● **SHORT TASK**
Collect all lines below with the string "scene".

● **DATA BLOCK**
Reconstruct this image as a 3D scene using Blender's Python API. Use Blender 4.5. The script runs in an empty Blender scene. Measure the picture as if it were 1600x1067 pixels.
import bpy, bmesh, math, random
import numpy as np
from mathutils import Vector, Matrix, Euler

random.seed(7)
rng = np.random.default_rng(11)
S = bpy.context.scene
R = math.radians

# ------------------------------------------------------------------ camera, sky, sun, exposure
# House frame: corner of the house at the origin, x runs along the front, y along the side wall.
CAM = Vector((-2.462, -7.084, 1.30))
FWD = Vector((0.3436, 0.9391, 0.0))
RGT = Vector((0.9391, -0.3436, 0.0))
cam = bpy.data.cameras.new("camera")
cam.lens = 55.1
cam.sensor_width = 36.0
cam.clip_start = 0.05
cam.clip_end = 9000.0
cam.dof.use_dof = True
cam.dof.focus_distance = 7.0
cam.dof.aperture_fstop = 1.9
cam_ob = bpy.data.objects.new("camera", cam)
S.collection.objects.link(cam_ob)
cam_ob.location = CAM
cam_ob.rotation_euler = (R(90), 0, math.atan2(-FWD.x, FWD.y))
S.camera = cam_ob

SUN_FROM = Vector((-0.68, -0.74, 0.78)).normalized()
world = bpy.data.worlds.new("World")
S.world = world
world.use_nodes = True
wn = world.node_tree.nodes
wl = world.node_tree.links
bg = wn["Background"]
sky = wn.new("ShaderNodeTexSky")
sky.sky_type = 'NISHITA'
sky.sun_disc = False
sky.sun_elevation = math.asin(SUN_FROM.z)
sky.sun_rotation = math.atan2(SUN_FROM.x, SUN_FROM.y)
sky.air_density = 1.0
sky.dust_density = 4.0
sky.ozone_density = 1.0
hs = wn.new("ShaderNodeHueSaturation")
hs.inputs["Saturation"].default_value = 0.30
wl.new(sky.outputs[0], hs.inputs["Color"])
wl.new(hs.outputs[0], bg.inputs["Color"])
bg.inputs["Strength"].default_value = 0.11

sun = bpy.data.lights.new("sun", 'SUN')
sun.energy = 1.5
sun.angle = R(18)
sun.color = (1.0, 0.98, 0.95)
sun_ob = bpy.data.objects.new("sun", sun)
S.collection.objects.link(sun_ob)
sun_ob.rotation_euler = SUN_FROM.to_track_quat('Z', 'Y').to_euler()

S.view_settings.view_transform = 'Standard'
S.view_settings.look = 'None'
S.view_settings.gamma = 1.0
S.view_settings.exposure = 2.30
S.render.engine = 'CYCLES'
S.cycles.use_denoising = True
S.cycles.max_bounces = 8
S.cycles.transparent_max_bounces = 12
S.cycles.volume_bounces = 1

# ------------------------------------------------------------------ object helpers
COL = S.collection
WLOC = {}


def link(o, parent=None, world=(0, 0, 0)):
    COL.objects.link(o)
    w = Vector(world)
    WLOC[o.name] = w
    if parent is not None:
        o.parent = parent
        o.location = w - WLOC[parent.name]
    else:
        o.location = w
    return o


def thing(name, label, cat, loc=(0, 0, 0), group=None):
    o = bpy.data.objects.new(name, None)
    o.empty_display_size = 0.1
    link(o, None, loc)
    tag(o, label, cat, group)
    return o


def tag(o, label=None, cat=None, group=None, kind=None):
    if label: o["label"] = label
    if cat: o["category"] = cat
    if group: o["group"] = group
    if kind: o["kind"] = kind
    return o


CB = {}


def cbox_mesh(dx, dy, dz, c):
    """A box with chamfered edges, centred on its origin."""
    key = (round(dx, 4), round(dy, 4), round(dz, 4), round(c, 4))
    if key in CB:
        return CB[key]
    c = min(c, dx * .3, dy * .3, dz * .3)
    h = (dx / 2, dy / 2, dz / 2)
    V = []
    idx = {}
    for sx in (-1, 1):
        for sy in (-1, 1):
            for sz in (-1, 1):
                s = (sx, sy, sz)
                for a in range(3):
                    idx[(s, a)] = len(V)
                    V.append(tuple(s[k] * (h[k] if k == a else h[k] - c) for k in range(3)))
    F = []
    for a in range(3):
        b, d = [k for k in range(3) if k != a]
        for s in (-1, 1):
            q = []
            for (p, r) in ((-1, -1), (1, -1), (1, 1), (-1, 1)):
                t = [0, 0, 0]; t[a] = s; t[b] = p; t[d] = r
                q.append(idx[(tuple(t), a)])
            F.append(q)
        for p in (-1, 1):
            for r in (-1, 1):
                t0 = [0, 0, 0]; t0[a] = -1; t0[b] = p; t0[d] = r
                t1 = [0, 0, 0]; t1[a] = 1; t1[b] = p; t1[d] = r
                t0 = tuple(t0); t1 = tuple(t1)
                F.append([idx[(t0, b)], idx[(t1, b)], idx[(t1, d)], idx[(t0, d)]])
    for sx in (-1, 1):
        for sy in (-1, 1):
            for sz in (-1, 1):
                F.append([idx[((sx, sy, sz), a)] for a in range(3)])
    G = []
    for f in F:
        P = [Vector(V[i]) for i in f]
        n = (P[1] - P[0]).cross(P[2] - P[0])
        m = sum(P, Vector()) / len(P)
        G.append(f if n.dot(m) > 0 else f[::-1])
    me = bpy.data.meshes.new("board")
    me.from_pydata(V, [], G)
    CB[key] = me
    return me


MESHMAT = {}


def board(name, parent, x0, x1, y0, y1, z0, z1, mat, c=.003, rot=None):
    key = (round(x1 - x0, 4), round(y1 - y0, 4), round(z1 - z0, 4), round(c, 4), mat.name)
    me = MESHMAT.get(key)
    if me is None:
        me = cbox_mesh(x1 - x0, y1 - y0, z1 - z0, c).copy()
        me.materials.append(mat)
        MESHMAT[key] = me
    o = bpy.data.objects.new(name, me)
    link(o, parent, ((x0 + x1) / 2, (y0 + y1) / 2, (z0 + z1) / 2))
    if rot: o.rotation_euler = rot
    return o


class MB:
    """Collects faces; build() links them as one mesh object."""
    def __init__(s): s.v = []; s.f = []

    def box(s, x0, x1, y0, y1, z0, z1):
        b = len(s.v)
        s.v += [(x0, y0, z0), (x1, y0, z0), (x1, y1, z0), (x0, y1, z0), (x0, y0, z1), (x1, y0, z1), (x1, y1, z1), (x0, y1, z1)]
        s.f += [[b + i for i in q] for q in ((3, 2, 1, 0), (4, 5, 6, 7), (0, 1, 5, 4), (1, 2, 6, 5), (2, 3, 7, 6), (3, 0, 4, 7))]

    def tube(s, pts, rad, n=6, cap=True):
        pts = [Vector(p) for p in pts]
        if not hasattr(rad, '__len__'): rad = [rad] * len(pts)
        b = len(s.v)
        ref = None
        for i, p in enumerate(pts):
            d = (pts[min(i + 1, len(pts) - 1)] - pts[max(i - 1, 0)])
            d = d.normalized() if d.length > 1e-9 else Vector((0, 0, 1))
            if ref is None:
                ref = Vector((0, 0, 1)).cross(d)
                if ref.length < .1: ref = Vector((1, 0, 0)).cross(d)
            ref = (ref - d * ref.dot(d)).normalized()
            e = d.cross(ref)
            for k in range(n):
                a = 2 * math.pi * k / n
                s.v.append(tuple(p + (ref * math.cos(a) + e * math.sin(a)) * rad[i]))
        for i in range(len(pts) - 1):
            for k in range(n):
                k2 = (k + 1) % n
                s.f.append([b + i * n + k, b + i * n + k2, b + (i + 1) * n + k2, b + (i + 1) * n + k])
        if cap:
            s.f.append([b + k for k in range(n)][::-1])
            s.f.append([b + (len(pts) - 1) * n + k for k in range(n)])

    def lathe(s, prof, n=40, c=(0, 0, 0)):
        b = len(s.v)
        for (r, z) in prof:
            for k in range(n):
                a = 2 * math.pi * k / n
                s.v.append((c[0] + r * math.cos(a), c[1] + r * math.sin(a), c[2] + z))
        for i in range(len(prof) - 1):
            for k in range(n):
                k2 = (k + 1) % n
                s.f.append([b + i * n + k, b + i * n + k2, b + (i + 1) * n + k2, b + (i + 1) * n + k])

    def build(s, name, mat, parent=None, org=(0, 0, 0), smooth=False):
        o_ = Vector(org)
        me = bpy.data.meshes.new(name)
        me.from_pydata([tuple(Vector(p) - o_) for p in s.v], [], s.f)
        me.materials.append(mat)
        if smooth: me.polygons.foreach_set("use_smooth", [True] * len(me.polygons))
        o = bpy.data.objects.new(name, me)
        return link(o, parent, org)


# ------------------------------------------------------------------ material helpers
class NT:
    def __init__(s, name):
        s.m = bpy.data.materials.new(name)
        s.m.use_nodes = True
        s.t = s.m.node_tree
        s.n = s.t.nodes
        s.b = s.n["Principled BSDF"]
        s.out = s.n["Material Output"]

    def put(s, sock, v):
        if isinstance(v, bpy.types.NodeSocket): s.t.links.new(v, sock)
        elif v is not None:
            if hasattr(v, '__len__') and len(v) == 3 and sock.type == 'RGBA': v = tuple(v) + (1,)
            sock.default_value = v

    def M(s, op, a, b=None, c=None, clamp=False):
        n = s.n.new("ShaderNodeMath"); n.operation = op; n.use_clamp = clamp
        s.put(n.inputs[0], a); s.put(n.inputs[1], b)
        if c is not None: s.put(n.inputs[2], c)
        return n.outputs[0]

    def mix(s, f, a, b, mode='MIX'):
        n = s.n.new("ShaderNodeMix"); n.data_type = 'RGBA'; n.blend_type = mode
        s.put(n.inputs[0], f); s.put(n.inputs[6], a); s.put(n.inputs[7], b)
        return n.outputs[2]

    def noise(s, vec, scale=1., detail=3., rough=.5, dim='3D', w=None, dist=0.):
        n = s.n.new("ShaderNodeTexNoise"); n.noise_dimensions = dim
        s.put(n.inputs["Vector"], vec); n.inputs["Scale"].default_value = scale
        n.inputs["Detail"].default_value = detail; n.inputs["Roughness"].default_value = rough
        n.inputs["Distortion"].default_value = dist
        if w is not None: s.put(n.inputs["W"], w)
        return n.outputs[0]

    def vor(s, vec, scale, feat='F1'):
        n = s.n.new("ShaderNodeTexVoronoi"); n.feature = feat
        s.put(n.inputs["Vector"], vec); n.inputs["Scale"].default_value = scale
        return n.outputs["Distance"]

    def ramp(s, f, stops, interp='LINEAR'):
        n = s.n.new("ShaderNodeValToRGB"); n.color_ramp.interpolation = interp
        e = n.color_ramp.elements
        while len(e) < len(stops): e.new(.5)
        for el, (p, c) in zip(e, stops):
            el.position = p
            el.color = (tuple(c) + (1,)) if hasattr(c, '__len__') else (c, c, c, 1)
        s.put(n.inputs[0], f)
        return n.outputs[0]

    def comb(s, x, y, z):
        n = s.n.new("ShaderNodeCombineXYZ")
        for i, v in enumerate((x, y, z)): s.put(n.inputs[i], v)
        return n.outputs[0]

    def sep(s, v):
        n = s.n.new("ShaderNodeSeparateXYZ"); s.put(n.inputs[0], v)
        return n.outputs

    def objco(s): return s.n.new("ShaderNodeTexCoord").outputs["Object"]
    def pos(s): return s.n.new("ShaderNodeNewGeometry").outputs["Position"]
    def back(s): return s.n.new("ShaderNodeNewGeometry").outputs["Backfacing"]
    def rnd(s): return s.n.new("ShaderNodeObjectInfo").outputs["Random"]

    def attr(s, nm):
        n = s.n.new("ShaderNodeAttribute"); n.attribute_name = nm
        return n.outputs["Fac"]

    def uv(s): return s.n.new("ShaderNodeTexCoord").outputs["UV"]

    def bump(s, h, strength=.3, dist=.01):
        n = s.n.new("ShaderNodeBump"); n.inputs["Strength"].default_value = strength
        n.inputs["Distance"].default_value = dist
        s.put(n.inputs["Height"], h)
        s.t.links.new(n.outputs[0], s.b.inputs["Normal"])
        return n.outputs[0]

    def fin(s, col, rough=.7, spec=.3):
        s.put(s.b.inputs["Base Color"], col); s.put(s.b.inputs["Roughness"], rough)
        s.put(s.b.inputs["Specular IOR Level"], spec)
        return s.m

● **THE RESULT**
Reconstruct this image as a 3D scene using Blender's Python API. Use Blender 4.5. The script runs in an empty Blender scene. Measure the picture as if it were 1600x1067 pixels.
S = bpy.context.scene